One idea that particularly resonated with me—and continues to stay etched in my mind—is the concept of establishing a secondary index for Singapore’s stock markets.
Currently, the Singapore market is predominantly represented and associated with the Straits Times Index (STI). The STI has long been regarded as the benchmark index, comprising the largest and most traded stocks on the Singapore Exchange (SGX). It is often viewed as a reflection of the overall health and performance of Singapore’s equity markets. However, the STI’s composition is heavily weighted towards three major local banks—DBS, OCBC, and UOB— which together constitute a significant portion of the index. These banking giants have historically driven the index’s movements and have been the primary focus for investors.
This heavy concentration in the banking sector raises an important question: does the STI truly reflect the broader landscape of Singapore’s stock market? Over the years, the index’s heavy reliance on a few dominant financial institutions has led to concerns about its representativeness. Additionally, with the recent announcement that the STI will be welcoming its 8th Reit/Trust into its fold later this month—specifically Keppel DC—the composition of the index is poised to shift further.
Once Keppel DC is included, approximately a quarter of the STI will be made up of Singapore Reits (Real Estate Investment Trusts) and Trusts. This development underscores the increasing importance of the Reit sector within Singapore’s equity ecosystem and prompts a re-evaluation of whether the current index truly captures the diversity and vibrancy of the local market.
Given this context, the idea of creating a secondary index becomes even more compelling. Such an index could serve as a complementary benchmark, focusing on a broader range of companies beyond the traditional heavyweights. It could be curated to include promising local firms with strong growth prospects, innovative business models, and sound fundamentals. This secondary index might also feature secondary listings of well-known overseas companies that have established a presence in Singapore, providing investors with exposure to regional and global opportunities.
The potential benefits of a secondary index are manifold. Firstly, it would offer a more diversified and representative snapshot of Singapore’s equity market, capturing sectors and companies that are currently underrepresented in the STI. This would enable investors to better understand the overall health of the local economy, especially as new sectors emerge and evolve. Secondly, a secondary index could attract a different segment of investors—those who are looking for growth opportunities rather than just defensive, dividend-yielding stocks. This diversification of investor interest could bring increased liquidity, trading volume, and overall vibrancy to the local market.

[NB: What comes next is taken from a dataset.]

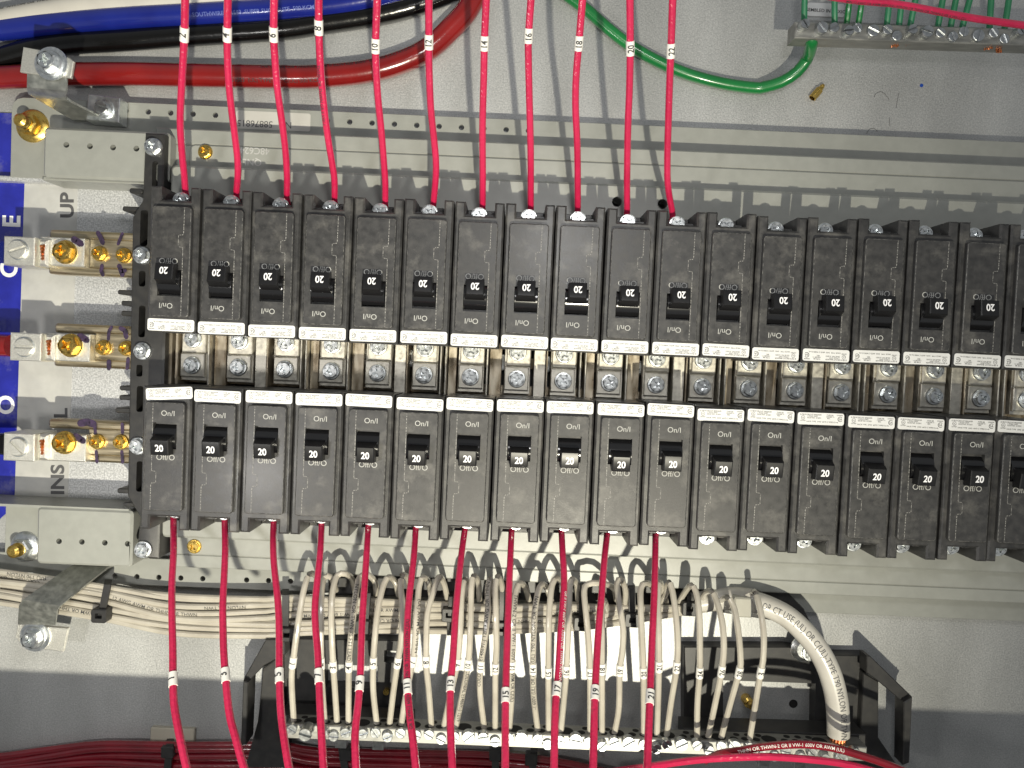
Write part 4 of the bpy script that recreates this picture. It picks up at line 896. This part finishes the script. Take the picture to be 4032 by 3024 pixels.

Furthermore, a secondary index could boost Singapore’s reputation as a global financial hub. By showcasing a broader array of companies—local champions, innovative startups, and reputable foreign firms—Singapore can position itself as a more dynamic and diversified investment destination. This would appeal not only to domestic investors but also to international institutional and retail investors seeking exposure to a well-rounded, resilient market.
Creating such an index would require careful curation and transparent criteria. It would need to identify companies with compelling growth stories, solid financials, and sustainable business practices. Additionally, inclusion criteria could be set to ensure the index remains balanced and reflective of the market’s diversity. The index could be reviewed periodically to adapt to changing market conditions and emerging sectors, ensuring it remains relevant and useful for investors.
In conclusion, the idea of establishing a secondary index for Singapore’s stock markets is both timely and relevant. It aligns with the broader goal of the Equities Review Group to invigorate and diversify Singapore’s equity landscape. Such an index would not only provide a more comprehensive view of the market’s health but also attract a wider array of investors seeking growth and innovation. As Singapore continues to evolve as a financial hub, embracing this idea could prove instrumental in enhancing market depth, liquidity, and international appeal. It’s a step towards building a more resilient, inclusive, and vibrant equity ecosystem that truly reflects the dynamism of Singapore’s economy.
Let us hope that this vision becomes a reality, and that Singapore’s stock market continues to grow and thrive in the years ahead.